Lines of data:
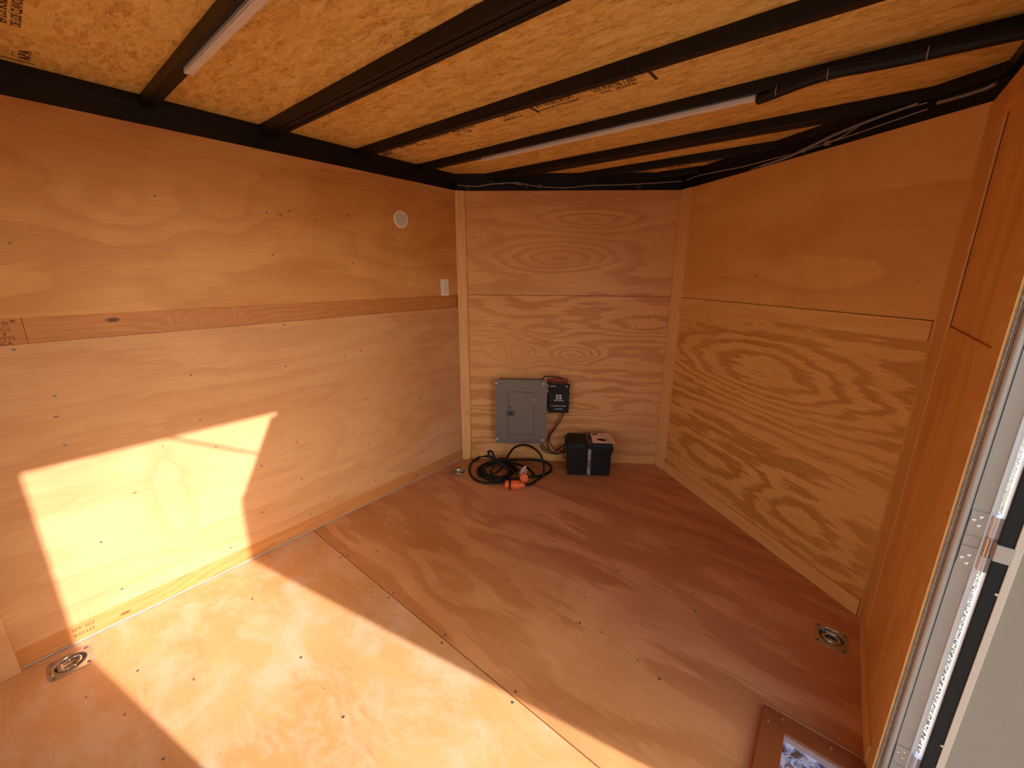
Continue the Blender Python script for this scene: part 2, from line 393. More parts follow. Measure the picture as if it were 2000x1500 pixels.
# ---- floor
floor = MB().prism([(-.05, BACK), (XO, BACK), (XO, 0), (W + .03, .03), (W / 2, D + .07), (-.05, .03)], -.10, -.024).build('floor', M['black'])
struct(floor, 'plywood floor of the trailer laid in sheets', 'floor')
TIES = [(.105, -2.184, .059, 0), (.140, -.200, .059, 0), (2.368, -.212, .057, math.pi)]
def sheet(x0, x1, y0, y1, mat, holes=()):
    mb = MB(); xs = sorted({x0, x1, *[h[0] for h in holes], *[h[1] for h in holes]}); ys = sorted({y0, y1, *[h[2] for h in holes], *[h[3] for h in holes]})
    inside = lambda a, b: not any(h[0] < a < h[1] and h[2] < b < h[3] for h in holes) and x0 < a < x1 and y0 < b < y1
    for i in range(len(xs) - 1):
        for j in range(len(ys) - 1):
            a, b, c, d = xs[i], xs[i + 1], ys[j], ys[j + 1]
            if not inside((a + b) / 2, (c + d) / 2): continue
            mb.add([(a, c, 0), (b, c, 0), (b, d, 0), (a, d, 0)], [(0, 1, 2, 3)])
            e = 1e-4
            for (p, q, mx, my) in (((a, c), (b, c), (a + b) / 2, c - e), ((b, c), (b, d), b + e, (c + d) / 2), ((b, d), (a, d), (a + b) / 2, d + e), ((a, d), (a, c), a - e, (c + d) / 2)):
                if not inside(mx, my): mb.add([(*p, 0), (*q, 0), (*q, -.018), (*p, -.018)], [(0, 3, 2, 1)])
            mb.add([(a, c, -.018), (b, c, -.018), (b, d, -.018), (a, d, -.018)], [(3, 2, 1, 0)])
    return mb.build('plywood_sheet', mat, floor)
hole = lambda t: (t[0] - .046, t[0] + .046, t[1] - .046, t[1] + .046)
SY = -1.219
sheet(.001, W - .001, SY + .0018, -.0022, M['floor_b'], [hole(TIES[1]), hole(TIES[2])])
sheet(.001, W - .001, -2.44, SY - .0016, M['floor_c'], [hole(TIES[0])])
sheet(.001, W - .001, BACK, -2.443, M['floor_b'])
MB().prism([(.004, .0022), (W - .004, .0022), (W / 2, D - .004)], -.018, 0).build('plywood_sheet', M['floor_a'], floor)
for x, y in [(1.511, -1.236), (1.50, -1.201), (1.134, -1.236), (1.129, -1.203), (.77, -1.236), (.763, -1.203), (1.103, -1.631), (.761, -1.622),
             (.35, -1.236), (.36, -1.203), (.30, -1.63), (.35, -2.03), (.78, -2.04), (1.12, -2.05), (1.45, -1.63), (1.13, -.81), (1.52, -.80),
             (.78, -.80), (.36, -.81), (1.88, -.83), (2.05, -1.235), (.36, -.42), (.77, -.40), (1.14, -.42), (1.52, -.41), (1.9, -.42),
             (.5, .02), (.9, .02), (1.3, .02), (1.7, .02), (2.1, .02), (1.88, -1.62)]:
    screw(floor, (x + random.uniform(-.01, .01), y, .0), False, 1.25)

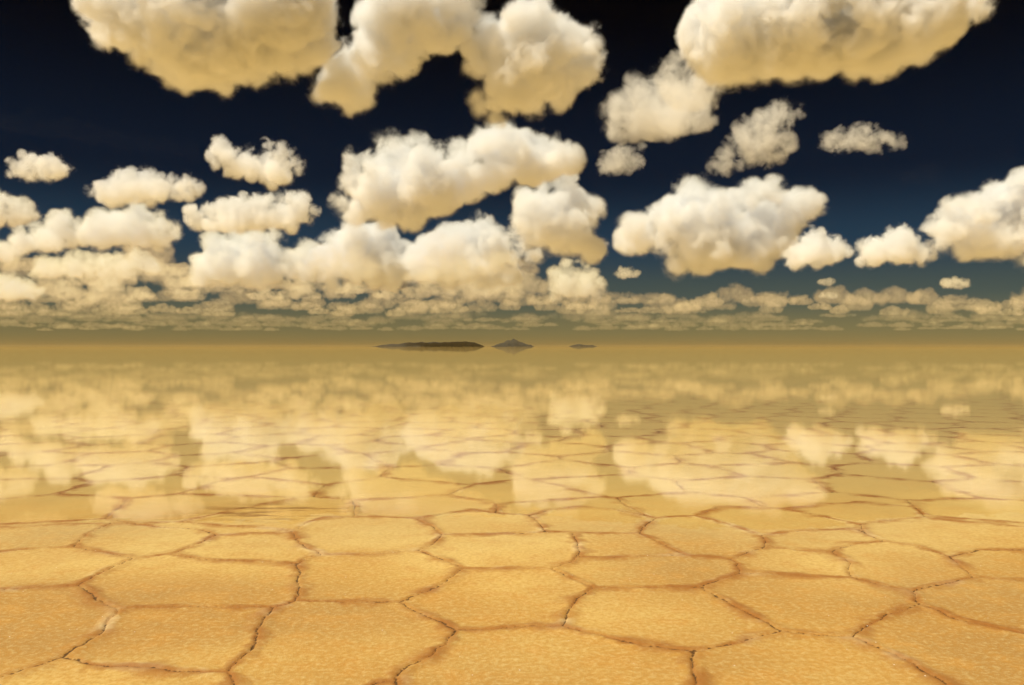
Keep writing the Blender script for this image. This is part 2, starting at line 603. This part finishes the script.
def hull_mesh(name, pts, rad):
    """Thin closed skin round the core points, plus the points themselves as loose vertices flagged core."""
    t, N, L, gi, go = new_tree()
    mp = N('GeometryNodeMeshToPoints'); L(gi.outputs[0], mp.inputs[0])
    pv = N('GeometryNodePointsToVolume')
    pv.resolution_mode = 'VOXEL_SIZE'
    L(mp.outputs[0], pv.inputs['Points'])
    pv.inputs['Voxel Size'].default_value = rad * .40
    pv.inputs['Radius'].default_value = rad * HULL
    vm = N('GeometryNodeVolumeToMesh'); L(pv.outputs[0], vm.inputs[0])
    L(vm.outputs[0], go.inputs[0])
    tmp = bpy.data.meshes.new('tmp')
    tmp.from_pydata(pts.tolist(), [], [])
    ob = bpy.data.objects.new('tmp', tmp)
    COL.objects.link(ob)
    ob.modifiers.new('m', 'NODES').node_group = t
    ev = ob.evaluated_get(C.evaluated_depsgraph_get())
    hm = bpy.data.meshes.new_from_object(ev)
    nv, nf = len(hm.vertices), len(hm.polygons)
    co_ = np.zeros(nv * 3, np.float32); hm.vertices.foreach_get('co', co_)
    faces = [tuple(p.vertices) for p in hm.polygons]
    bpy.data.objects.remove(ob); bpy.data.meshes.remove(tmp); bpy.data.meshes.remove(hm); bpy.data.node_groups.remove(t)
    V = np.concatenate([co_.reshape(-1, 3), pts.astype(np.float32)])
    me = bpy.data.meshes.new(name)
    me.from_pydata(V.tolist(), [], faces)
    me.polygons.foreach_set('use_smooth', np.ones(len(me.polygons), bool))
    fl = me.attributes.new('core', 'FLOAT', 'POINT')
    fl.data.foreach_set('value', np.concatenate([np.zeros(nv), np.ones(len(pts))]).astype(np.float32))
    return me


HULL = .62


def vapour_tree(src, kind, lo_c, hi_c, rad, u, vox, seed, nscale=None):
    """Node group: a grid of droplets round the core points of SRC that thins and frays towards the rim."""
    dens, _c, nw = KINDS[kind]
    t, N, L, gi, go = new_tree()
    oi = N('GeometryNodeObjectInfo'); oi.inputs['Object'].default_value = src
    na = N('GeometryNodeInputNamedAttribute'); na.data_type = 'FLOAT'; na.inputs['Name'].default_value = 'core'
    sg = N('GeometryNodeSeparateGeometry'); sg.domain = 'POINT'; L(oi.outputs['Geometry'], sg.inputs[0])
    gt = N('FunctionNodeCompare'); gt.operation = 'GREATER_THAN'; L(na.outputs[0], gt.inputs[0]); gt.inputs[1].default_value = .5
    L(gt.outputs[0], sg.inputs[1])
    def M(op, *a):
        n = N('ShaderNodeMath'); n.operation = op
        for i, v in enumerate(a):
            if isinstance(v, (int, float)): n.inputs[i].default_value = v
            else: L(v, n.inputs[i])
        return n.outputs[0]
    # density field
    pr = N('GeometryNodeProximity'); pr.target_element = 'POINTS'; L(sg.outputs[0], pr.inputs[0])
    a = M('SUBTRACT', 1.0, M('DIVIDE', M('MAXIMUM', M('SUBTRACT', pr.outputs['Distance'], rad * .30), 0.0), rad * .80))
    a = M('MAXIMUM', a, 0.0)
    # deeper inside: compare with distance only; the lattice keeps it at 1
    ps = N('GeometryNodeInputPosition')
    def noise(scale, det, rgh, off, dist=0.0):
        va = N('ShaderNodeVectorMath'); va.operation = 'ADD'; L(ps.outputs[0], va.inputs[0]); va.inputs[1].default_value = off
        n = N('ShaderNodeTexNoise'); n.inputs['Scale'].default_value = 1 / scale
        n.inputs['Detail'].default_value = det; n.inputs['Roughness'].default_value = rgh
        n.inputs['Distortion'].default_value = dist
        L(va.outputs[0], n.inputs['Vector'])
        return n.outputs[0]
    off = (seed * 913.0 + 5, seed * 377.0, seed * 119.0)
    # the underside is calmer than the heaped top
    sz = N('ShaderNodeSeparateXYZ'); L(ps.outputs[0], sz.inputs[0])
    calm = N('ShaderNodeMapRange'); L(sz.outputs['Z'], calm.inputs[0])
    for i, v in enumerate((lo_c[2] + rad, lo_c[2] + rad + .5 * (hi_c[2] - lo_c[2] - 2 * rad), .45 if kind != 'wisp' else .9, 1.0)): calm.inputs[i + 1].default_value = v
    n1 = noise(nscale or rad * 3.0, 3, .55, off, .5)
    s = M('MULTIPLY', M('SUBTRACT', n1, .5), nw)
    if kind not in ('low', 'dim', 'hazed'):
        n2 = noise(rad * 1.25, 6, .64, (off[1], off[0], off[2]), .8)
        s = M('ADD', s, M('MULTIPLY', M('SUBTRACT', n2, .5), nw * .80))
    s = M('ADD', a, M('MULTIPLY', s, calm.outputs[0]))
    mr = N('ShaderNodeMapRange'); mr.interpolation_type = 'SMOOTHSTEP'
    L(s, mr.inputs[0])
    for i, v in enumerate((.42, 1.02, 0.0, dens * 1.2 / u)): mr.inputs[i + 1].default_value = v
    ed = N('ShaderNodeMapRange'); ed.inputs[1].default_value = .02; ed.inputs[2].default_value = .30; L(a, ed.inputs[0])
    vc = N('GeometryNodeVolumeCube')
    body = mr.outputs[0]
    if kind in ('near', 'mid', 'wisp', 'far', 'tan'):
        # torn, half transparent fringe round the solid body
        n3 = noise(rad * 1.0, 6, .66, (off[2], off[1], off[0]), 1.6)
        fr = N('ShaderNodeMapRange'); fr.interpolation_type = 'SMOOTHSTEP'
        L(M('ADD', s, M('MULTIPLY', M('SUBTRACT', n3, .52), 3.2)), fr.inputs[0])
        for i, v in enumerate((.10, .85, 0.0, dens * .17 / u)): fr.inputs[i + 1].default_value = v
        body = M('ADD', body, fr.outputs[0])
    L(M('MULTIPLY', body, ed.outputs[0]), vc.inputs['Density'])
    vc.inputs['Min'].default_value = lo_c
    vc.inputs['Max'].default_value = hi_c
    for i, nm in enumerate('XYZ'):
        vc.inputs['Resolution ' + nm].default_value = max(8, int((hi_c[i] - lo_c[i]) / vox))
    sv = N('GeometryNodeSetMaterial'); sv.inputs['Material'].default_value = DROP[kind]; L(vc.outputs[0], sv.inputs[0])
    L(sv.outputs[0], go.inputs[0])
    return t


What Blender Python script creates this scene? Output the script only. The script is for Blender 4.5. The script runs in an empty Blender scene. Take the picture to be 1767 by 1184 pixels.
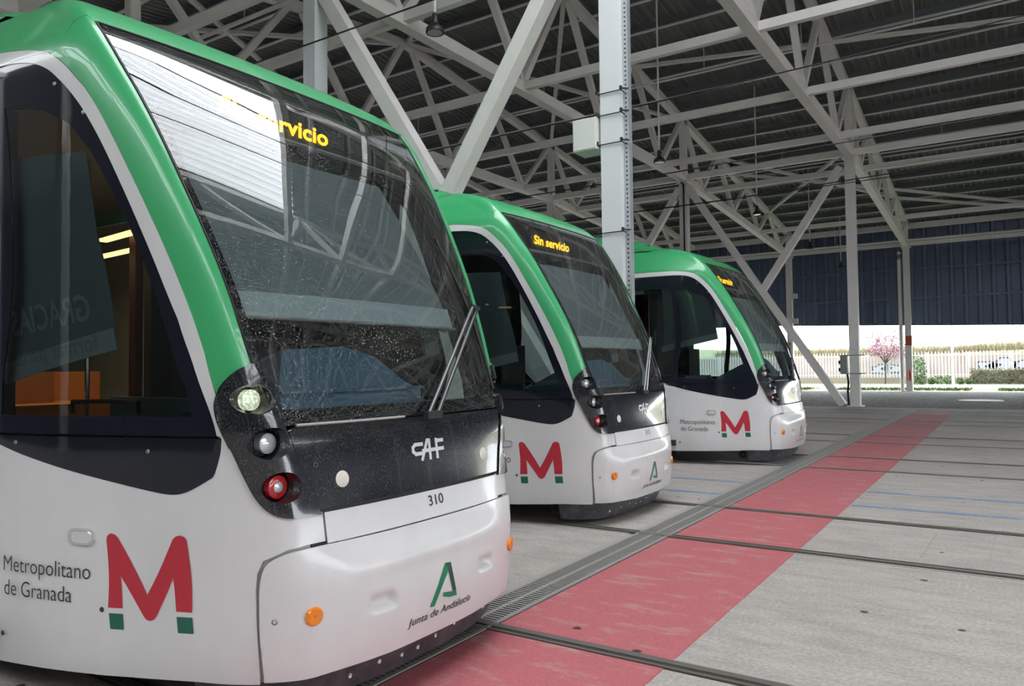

- Stated exercise -
Which lines contain "scene"? Show each of them.

- Response to the exercise -
Continue the Blender Python script for this scene: part 2, from line 393. More parts follow. Measure the picture as if it were 2000x1500 pixels.
What Blender Python script creates this scene? Output the script only. The script is for Blender 4.5. The script runs in an empty Blender scene. Take the picture to be 1767 by 1184 pixels.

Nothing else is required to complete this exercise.